• [Exercise] Write out the listing, please, but only from its first line through the line containing "co.matrix_world = m; sc.camera = co", exactly as given and without pictures.

• [Dataset extract]
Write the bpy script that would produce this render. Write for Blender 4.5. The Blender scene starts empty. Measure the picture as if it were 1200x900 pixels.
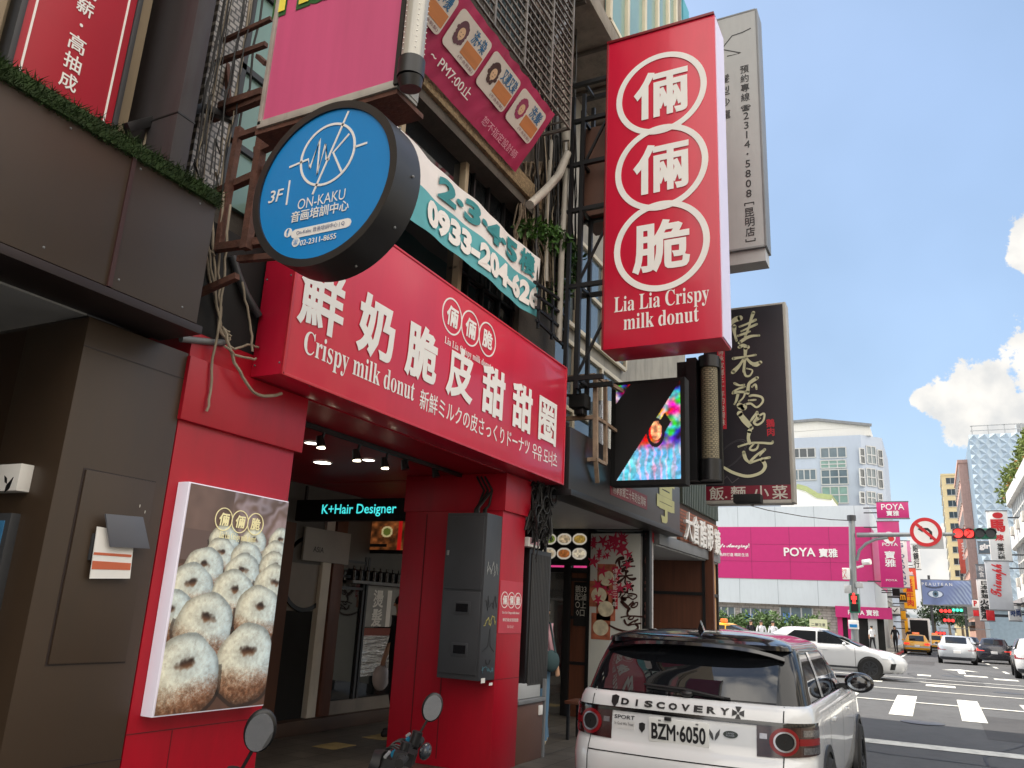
import bpy, bmesh, math, random
import numpy as np
from mathutils import Vector, Matrix
R = math.radians
rnd = random.Random(7)
sc = bpy.context.scene
COL = sc.collection

# ------------------------------------------------------------------ camera
CAM = np.array([0, 0, 1.68]); FPX = 937.86
_y, _p, _r = np.radians([27.67, 15.80, 2.90])
CF = np.array([np.cos(_y)*np.cos(_p), np.sin(_y)*np.cos(_p), np.sin(_p)])
_r0 = np.array([np.sin(_y), -np.cos(_y), 0]); _u0 = np.cross(_r0, CF)
CR = _r0*np.cos(_r)+_u0*np.sin(_r); CU = -_r0*np.sin(_r)+_u0*np.cos(_r)
cd = bpy.data.cameras.new('camera'); co = bpy.data.objects.new('camera', cd); COL.objects.link(co)
cd.sensor_width = 36; cd.lens = FPX/1200*36; cd.clip_start = .05; cd.clip_end = 6000
m = Matrix.Identity(4)
for i in range(3):
    m[i][0] = CR[i]; m[i][1] = CU[i]; m[i][2] = -CF[i]; m[i][3] = CAM[i]
co.matrix_world = m; sc.camera = co

# ------------------------------------------------------------------ sky, sun, exposure
SUN_EL, SUN_AZ = R(57), R(87)      # azimuth measured from +X (along the street) towards +Y (behind the left buildings)
w = bpy.data.worlds.new('World'); sc.world = w; w.use_nodes = True
nt = w.node_tree; bg = nt.nodes['Background']
sky = nt.nodes.new('ShaderNodeTexSky'); sky.sky_type = 'NISHITA'; sky.sun_disc = False
sky.sun_elevation = SUN_EL; sky.sun_rotation = R(90)-SUN_AZ; sky.air_density = 1.0; sky.dust_density = 2.2; sky.ozone_density = 1.4
SKY = .105
def wn(t, **k):
    n = nt.nodes.new(t)
    for a, b in k.items(): setattr(n, a, b)
    return n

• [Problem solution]
Write the bpy script that would produce this render. Write for Blender 4.5. The Blender scene starts empty. Measure the picture as if it were 1200x900 pixels.
import bpy, bmesh, math, random
import numpy as np
from mathutils import Vector, Matrix
R = math.radians
rnd = random.Random(7)
sc = bpy.context.scene
COL = sc.collection

# ------------------------------------------------------------------ camera
CAM = np.array([0, 0, 1.68]); FPX = 937.86
_y, _p, _r = np.radians([27.67, 15.80, 2.90])
CF = np.array([np.cos(_y)*np.cos(_p), np.sin(_y)*np.cos(_p), np.sin(_p)])
_r0 = np.array([np.sin(_y), -np.cos(_y), 0]); _u0 = np.cross(_r0, CF)
CR = _r0*np.cos(_r)+_u0*np.sin(_r); CU = -_r0*np.sin(_r)+_u0*np.cos(_r)
cd = bpy.data.cameras.new('camera'); co = bpy.data.objects.new('camera', cd); COL.objects.link(co)
cd.sensor_width = 36; cd.lens = FPX/1200*36; cd.clip_start = .05; cd.clip_end = 6000
m = Matrix.Identity(4)
for i in range(3):
    m[i][0] = CR[i]; m[i][1] = CU[i]; m[i][2] = -CF[i]; m[i][3] = CAM[i]
co.matrix_world = m; sc.camera = co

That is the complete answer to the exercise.